ADAKAH YANG LEBIH BAIK

Adakah yang lebih baik dari memutuskan sesuatu setelah melakukan pertimbangan, menimbang dari data dan informasi yang ada sehingga keputusan itu benar-benar telah matang, meski tidak luput dari kekurangan.

Suatu ketika, kami disodorkan sebuah simulasi untuk menyelesaikan satu permasalahan, sebut saja, memindahkan bola dari tempat A ke tempat B, hanya diberkali stick, setiap orangnya. Masing-masing dari kami hanya diperbolehkan memegang satu ujung stick saja, pastinya kami beradu ide dan saling menyalahkan disaat kegagalan menimpa. Saling mengatur satu sama lain, sebab tidak ada kesadaran untuk memberikan kesempatan penerapan system kepemimpinan.

Jika kita terapkan dalam diri kita, maka akan terjadi kekacauan pada diri kita disaat merespon setiap kejadian yang menjadi ujian dalam kehidupan kita.

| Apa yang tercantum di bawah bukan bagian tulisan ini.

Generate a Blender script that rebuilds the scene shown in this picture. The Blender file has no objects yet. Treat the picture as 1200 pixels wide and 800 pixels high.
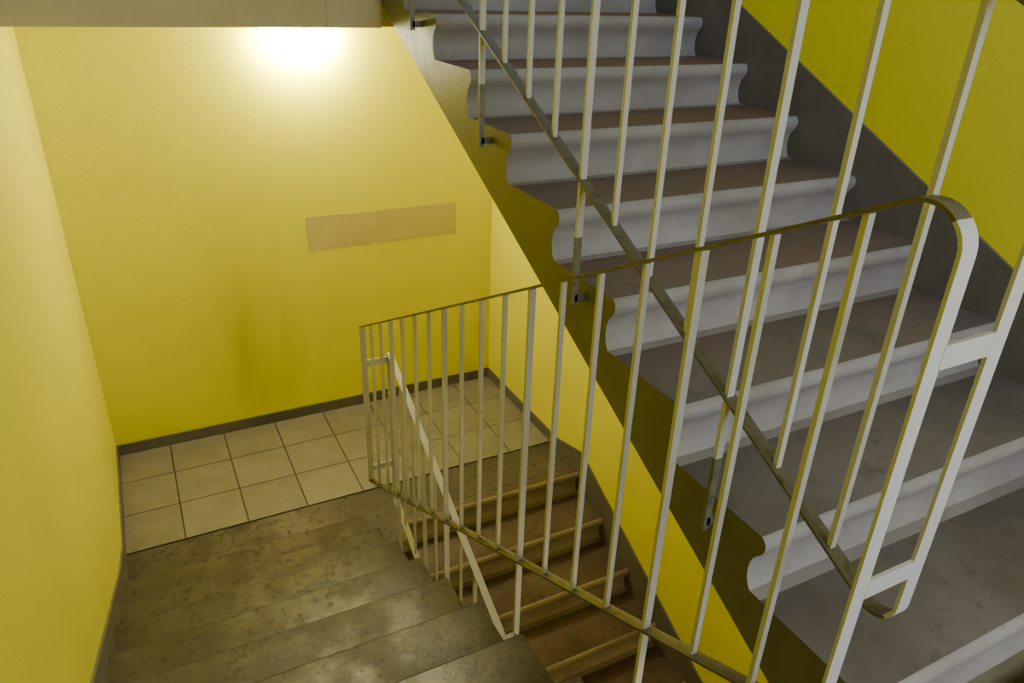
import bpy, bmesh, math, random
from mathutils import Vector, Matrix

# ---------------------------------------------------------------- helpers
def link(o):
    bpy.context.collection.objects.link(o); return o

def new_mat(name):
    m=bpy.data.materials.new(name); m.use_nodes=True
    nt=m.node_tree; b=nt.nodes['Principled BSDF']
    return m,nt,b

def noise(nt,scale,detail=4,rough=.6,vec=None,dist=0.0):
    n=nt.nodes.new('ShaderNodeTexNoise'); n.inputs['Scale'].default_value=scale
    n.inputs['Detail'].default_value=detail; n.inputs['Roughness'].default_value=rough
    n.inputs['Distortion'].default_value=dist
    if vec is not None: nt.links.new(vec,n.inputs['Vector'])
    return n.outputs['Fac']
def ramp(nt,fac,stops):
    r=nt.nodes.new('ShaderNodeValToRGB'); e=r.color_ramp.elements
    e[0].position,e[0].color=stops[0][0],(*stops[0][1],1)
    e[1].position,e[1].color=stops[-1][0],(*stops[-1][1],1)
    for p,c in stops[1:-1]:
        x=e.new(p); x.color=(*c,1)
    nt.links.new(fac,r.inputs['Fac']); return r.outputs['Color']
def mixc(nt,fac,a,b,mode='MIX'):
    m=nt.nodes.new('ShaderNodeMix'); m.data_type='RGBA'; m.blend_type=mode
    for s,v in ((m.inputs[0],fac),(m.inputs[6],a),(m.inputs[7],b)):
        if isinstance(v,bpy.types.NodeSocket): nt.links.new(v,s)
        elif isinstance(v,(int,float)): s.default_value=v
        else: s.default_value=(*v,1)
    return m.outputs[2]
def bump(nt,b,h,strength=.3,dist=.01):
    n=nt.nodes.new('ShaderNodeBump'); n.inputs['Strength'].default_value=strength
    n.inputs['Distance'].default_value=dist
    nt.links.new(h,n.inputs['Height']); nt.links.new(n.outputs['Normal'],b.inputs['Normal'])
def pos(nt,scale=(1,1,1)):
    g=nt.nodes.new('ShaderNodeNewGeometry')
    mp=nt.nodes.new('ShaderNodeMapping'); mp.inputs['Scale'].default_value=scale
    nt.links.new(g.outputs['Position'],mp.inputs['Vector']); return mp.outputs['Vector']
def xyz(nt):
    g=nt.nodes.new('ShaderNodeNewGeometry'); s=nt.nodes.new('ShaderNodeSeparateXYZ')
    nt.links.new(g.outputs['Position'],s.inputs[0]); return s.outputs
def math_(nt,op,a,b=None,c=None,clamp=False):
    m=nt.nodes.new('ShaderNodeMath'); m.operation=op; m.use_clamp=clamp
    for i,v in enumerate((a,b,c)):
        if v is None: continue
        if isinstance(v,(int,float)): m.inputs[i].default_value=v
        else: nt.links.new(v,m.inputs[i])
    return m.outputs[0]

# ---------------------------------------------------------------- materials
def mat_yellow(name,base,dark,smear=False):
    m,nt,b=new_mat(name)
    f=noise(nt,1.3,4,.6,pos(nt,(1,1,.5)))
    col=mixc(nt,ramp(nt,f,[(.35,(0,0,0)),(.75,(1,1,1))]),base,dark)
    if smear:
        s=xyz(nt)
        dx=math_(nt,'DIVIDE',math_(nt,'SUBTRACT',s['X'],.55),.36)
        dz=math_(nt,'DIVIDE',math_(nt,'SUBTRACT',s['Z'],-.85),.60)
        r2=math_(nt,'ADD',math_(nt,'MULTIPLY',dx,dx),math_(nt,'MULTIPLY',dz,dz))
        k=math_(nt,'SUBTRACT',1.0,r2,clamp=True)
        st=noise(nt,2.2,3,.5,pos(nt,(2.4,1,.45)))
        k=math_(nt,'MULTIPLY',k,ramp(nt,st,[(.35,(0,0,0)),(.70,(1,1,1))]))
        k=math_(nt,'MULTIPLY',k,.36)
        col=mixc(nt,k,col,(.30,.25,.06))
    nt.links.new(col,b.inputs['Base Color'])
    b.inputs['Roughness'].default_value=.45
    b.inputs['Specular IOR Level'].default_value=.3
    bump(nt,b,noise(nt,75,3,.6,pos(nt)),.22,.004)
    return m
M_back=mat_yellow('yellow_paint_back',(.83,.785,.018),(.77,.71,.016),True)
M_yel=mat_yellow('yellow_paint',(.80,.735,.04),(.73,.66,.035))

def mat_conc(name,c1,c2,c3,rough=.55,scale=3.0,bs=.4,spots=None,lo=.5,hi=.64,r=None,worn_sheen=None,spec=.35,grime=None):
    m,nt,b=new_mat(name)
    f=noise(nt,scale,6,.68,pos(nt),.4)
    col=ramp(nt,f,[(.32,c1),(.5,c2),(.68,c3)])
    f2=noise(nt,scale*9,4,.7,pos(nt))
    rr=ramp(nt,f,[(.3,(rough-.15,)*3),(.7,(rough+.15,)*3)])
    if worn_sheen: # foot-worn middle of the steps, its glossy sheen painted in as lighter colour
        s=xyz(nt)
        d=math_(nt,'DIVIDE',math_(nt,'SUBTRACT',s['X'],.36),.40)
        k=math_(nt,'SUBTRACT',1.0,math_(nt,'MULTIPLY',d,d),clamp=True)
        k=math_(nt,'MULTIPLY',k,ramp(nt,noise(nt,4.5,4,.6,pos(nt)),[(.42,(0,0,0)),(.6,(1,1,1))]))
        col=mixc(nt,math_(nt,'MULTIPLY',k,.7),col,worn_sheen)
        rr=mixc(nt,math_(nt,'MULTIPLY',k,.8),rr,(.34,.34,.34))
    if spots:
        col=mixc(nt,ramp(nt,f2,[(lo,(0,0,0)),(hi,(1,1,1))]),col,spots)
    if grime: # shoe scuffs and dirt streaks
        g=noise(nt,1.0,4,.6,pos(nt,(4,2,7)),.4)
        col=mixc(nt,ramp(nt,g,[(.42,(0,0,0)),(.72,(.55,.55,.55))]),col,grime)
    if r: # brown mixed in, stronger towards the upper steps, broken up by noise
        s=xyz(nt)
        k=math_(nt,'ADD',math_(nt,'MULTIPLY',math_(nt,'SUBTRACT',s['Y'],1.0),.8),math_(nt,'MULTIPLY',math_(nt,'SUBTRACT',f,.5),2.0),clamp=True)
        col=mixc(nt,k,col,r)
    nt.links.new(col,b.inputs['Base Color'])
    nt.links.new(rr,b.inputs['Roughness'])
    b.inputs['Specular IOR Level'].default_value=spec
    bump(nt,b,noise(nt,scale*14,4,.7,pos(nt)),bs,.004)
    return m
M_treadU=mat_conc('worn_tread_grey',(.095,.08,.07),(.13,.112,.10),(.165,.143,.13),.55,2.5,.35,(.09,.075,.065),.56,.7,r=(.15,.088,.052))
M_riserU=mat_conc('riser_paint_light',(.27,.25,.25),(.31,.29,.29),(.35,.33,.33),.5,2.2,.35,(.24,.21,.19),.6,.76,grime=(.21,.185,.165))
M_side=mat_conc('stringer_paint_grey',(.12,.11,.065),(.145,.135,.08),(.165,.155,.095),.5,2.5,.25)
M_treadL=mat_conc('worn_tread_olive',(.05,.04,.025),(.078,.064,.041),(.11,.092,.06),.58,2.6,.5,(.034,.026,.016),.53,.66,worn_sheen=(.17,.15,.115),spec=.28)
M_noseL=mat_conc('tread_nosing_dark',(.032,.025,.016),(.045,.036,.023),(.06,.049,.032),.6,3.2,.4,spec=.2)
M_treadB=mat_conc('worn_tread_brown',(.06,.036,.022),(.09,.058,.036),(.12,.08,.05),.5,2.6,.4,(.045,.028,.017),.54,.68)
M_riserB=mat_conc('riser_paint_ochre',(.25,.195,.12),(.30,.24,.155),(.34,.275,.18),.55,4,.3,(.15,.11,.07),.58,.74,grime=(.16,.12,.08))
M_beam=mat_conc('landing_soffit_paint',(.56,.50,.36),(.60,.54,.39),(.64,.58,.42),.6,2,.2)
M_skirt=mat_conc('skirting_paint',(.10,.09,.075),(.13,.115,.10),(.155,.14,.12),.5,3,.2)
M_white=mat_conc('ceiling_whitewash',(.6,.59,.55),(.66,.65,.6),(.7,.69,.64),.8,2,.2)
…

Mata menginginkan bola merah sebab mata cenderung untuk melihat keindahan, sedangkan telinga menginginkan bola hijau sebab terdengar lebih menyejukan namun htai tidak dapat memutuskan sebab dia tidak ditempatkan pada jobdesc yang seharusnya, menjadi pemimpin pada setiap diri.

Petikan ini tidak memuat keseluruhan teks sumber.